Brief:
From the listing below, pull out all lines with "scene" in them.

Provided material:
- - -
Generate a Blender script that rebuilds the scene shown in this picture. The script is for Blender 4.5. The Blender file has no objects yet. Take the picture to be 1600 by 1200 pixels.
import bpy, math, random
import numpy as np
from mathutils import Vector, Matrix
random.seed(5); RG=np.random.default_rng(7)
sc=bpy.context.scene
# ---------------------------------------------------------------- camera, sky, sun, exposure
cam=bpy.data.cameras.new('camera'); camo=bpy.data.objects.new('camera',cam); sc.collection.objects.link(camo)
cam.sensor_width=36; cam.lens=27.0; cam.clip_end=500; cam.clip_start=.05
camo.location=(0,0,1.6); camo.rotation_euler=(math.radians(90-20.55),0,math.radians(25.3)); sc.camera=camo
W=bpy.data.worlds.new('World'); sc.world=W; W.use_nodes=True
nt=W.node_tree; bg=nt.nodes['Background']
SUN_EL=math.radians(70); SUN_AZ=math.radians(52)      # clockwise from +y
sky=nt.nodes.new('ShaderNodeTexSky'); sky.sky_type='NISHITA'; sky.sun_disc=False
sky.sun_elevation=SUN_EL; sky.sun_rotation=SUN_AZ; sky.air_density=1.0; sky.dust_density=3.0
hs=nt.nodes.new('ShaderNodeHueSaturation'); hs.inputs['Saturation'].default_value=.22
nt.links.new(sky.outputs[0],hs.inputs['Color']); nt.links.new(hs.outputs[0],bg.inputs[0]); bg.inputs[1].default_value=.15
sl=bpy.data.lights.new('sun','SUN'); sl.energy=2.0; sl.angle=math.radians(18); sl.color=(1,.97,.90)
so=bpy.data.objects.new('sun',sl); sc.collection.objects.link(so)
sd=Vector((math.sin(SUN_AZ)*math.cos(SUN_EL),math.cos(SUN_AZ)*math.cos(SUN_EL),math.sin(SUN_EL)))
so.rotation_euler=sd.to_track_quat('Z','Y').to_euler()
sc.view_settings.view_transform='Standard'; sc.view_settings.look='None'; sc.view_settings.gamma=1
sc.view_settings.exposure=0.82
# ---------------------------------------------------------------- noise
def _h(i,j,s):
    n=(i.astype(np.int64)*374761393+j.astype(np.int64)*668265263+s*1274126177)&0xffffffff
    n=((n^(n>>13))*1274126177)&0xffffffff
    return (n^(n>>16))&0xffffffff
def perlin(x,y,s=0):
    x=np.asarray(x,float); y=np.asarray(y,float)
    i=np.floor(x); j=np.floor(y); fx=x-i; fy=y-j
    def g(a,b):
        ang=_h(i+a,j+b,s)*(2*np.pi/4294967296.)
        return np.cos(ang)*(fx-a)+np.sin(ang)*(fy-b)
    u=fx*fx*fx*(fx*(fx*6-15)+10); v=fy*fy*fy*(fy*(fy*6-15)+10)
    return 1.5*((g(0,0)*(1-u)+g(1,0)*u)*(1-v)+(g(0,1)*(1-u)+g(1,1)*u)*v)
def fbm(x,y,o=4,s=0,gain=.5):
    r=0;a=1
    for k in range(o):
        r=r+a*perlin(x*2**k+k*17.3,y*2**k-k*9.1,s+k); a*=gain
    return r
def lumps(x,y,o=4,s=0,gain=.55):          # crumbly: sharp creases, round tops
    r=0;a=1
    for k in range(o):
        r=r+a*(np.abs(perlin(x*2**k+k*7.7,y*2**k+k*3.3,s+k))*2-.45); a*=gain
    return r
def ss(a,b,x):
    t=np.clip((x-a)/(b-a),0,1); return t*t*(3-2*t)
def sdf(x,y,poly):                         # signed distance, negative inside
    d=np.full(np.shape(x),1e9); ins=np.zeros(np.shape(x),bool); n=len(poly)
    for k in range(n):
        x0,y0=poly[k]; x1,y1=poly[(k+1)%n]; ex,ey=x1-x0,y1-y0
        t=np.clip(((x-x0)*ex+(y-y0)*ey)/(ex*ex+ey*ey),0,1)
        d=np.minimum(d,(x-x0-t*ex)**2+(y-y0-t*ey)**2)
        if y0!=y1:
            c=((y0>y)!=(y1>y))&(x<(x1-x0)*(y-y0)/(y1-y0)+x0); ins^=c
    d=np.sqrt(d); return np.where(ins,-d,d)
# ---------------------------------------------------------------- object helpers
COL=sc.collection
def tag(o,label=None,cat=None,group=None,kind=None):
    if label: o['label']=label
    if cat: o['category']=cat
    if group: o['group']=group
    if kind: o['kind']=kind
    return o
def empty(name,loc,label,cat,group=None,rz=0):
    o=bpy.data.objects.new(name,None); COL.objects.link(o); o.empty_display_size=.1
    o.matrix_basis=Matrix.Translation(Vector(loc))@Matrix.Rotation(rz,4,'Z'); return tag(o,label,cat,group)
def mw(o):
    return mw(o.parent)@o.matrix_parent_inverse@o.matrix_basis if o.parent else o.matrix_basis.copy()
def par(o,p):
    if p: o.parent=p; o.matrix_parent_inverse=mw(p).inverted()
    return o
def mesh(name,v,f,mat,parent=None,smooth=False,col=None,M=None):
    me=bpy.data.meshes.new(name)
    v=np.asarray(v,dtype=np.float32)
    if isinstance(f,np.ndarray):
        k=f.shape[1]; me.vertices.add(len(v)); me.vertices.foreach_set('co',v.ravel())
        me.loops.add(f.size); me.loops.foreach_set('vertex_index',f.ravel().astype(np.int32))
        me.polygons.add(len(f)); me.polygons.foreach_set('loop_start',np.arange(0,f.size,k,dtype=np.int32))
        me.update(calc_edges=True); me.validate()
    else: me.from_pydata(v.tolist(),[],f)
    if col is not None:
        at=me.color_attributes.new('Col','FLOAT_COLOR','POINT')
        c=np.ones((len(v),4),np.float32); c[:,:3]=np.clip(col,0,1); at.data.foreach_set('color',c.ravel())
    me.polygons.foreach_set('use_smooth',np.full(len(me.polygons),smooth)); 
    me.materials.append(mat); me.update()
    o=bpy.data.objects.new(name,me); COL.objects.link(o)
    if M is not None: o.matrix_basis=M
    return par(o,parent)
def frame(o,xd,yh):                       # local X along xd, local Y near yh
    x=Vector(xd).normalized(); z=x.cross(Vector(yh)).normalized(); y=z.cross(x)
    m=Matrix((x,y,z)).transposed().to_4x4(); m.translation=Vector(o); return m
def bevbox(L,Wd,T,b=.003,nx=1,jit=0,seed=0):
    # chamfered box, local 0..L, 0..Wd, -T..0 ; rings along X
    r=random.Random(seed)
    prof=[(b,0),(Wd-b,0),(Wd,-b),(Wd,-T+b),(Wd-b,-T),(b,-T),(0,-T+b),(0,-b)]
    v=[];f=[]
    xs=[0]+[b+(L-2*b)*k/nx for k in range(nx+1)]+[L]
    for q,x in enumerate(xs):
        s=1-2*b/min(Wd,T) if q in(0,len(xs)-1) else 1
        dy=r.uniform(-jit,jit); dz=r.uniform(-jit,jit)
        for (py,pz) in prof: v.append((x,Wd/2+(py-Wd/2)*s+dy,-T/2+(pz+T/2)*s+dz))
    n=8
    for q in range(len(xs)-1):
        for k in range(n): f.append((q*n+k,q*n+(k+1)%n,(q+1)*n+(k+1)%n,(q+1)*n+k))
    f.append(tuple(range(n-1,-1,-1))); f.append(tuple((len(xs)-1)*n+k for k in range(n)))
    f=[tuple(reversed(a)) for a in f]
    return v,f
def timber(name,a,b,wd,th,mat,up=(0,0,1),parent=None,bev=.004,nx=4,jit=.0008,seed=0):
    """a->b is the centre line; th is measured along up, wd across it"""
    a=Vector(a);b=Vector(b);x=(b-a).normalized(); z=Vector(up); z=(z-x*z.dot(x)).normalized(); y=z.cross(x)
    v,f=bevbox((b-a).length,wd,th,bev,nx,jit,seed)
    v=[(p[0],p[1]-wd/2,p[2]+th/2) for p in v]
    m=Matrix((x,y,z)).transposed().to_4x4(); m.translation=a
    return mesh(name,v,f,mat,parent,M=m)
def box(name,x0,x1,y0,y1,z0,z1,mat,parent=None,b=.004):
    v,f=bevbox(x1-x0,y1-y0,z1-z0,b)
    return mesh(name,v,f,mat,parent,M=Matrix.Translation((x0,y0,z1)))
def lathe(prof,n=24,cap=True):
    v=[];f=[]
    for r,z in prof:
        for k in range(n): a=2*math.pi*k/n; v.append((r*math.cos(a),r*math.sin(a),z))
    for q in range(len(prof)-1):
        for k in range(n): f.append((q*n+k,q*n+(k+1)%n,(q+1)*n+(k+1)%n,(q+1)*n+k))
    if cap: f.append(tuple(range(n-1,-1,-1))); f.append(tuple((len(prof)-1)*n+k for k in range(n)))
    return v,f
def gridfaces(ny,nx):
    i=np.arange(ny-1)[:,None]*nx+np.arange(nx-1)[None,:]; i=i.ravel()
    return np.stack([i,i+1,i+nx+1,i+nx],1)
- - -
Finished answer:
Generate a Blender script that rebuilds the scene shown in this picture. The script is for Blender 4.5. The Blender file has no objects yet. Take the picture to be 1600 by 1200 pixels.
sc=bpy.context.scene